# Description of the task:
Return the complete listing that follows, with each line reproduced exactly.

━━━━━━━━━━━━━━━━━━━━━━━━━━━━━━

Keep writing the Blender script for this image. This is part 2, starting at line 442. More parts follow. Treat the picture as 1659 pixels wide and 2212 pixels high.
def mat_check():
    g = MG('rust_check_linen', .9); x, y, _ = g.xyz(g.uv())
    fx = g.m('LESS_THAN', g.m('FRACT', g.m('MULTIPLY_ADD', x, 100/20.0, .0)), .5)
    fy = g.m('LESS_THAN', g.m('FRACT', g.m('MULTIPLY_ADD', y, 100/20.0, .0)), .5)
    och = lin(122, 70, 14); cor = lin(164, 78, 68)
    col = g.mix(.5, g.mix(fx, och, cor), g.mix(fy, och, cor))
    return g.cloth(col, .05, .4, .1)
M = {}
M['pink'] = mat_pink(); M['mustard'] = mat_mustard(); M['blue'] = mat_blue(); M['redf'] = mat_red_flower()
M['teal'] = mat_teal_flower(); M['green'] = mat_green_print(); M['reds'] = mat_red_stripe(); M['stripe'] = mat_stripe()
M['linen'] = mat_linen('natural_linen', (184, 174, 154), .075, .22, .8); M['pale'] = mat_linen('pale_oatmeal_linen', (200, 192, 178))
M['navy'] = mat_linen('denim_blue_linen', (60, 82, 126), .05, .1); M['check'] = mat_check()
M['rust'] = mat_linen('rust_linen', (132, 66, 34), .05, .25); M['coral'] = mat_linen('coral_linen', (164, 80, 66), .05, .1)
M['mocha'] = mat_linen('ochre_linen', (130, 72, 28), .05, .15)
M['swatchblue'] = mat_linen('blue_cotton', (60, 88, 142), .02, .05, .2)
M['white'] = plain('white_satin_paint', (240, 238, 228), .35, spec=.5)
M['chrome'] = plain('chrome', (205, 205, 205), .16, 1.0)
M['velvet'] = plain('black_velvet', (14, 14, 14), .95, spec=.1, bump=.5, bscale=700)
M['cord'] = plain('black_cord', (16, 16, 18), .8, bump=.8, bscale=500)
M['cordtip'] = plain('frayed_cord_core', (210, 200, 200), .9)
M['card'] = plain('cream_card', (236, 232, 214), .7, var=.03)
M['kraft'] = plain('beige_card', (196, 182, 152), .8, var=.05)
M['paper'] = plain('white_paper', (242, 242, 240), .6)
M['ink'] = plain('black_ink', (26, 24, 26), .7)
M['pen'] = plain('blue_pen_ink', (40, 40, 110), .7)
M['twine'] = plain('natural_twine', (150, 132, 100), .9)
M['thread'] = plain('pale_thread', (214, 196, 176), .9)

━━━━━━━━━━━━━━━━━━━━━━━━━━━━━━

# Written reply:
Keep writing the Blender script for this image. This is part 2, starting at line 442. More parts follow. Treat the picture as 1659 pixels wide and 2212 pixels high.
def mat_check():
    g = MG('rust_check_linen', .9); x, y, _ = g.xyz(g.uv())
    fx = g.m('LESS_THAN', g.m('FRACT', g.m('MULTIPLY_ADD', x, 100/20.0, .0)), .5)
    fy = g.m('LESS_THAN', g.m('FRACT', g.m('MULTIPLY_ADD', y, 100/20.0, .0)), .5)
    och = lin(122, 70, 14); cor = lin(164, 78, 68)
    col = g.mix(.5, g.mix(fx, och, cor), g.mix(fy, och, cor))
    return g.cloth(col, .05, .4, .1)
M = {}
M['pink'] = mat_pink(); M['mustard'] = mat_mustard(); M['blue'] = mat_blue(); M['redf'] = mat_red_flower()
M['teal'] = mat_teal_flower(); M['green'] = mat_green_print(); M['reds'] = mat_red_stripe(); M['stripe'] = mat_stripe()
M['linen'] = mat_linen('natural_linen', (184, 174, 154), .075, .22, .8); M['pale'] = mat_linen('pale_oatmeal_linen', (200, 192, 178))
M['navy'] = mat_linen('denim_blue_linen', (60, 82, 126), .05, .1); M['check'] = mat_check()
M['rust'] = mat_linen('rust_linen', (132, 66, 34), .05, .25); M['coral'] = mat_linen('coral_linen', (164, 80, 66), .05, .1)
M['mocha'] = mat_linen('ochre_linen', (130, 72, 28), .05, .15)
M['swatchblue'] = mat_linen('blue_cotton', (60, 88, 142), .02, .05, .2)
M['white'] = plain('white_satin_paint', (240, 238, 228), .35, spec=.5)
M['chrome'] = plain('chrome', (205, 205, 205), .16, 1.0)
M['velvet'] = plain('black_velvet', (14, 14, 14), .95, spec=.1, bump=.5, bscale=700)
M['cord'] = plain('black_cord', (16, 16, 18), .8, bump=.8, bscale=500)
M['cordtip'] = plain('frayed_cord_core', (210, 200, 200), .9)
M['card'] = plain('cream_card', (236, 232, 214), .7, var=.03)
M['kraft'] = plain('beige_card', (196, 182, 152), .8, var=.05)
M['paper'] = plain('white_paper', (242, 242, 240), .6)
M['ink'] = plain('black_ink', (26, 24, 26), .7)
M['pen'] = plain('blue_pen_ink', (40, 40, 110), .7)
M['twine'] = plain('natural_twine', (150, 132, 100), .9)
M['thread'] = plain('pale_thread', (214, 196, 176), .9)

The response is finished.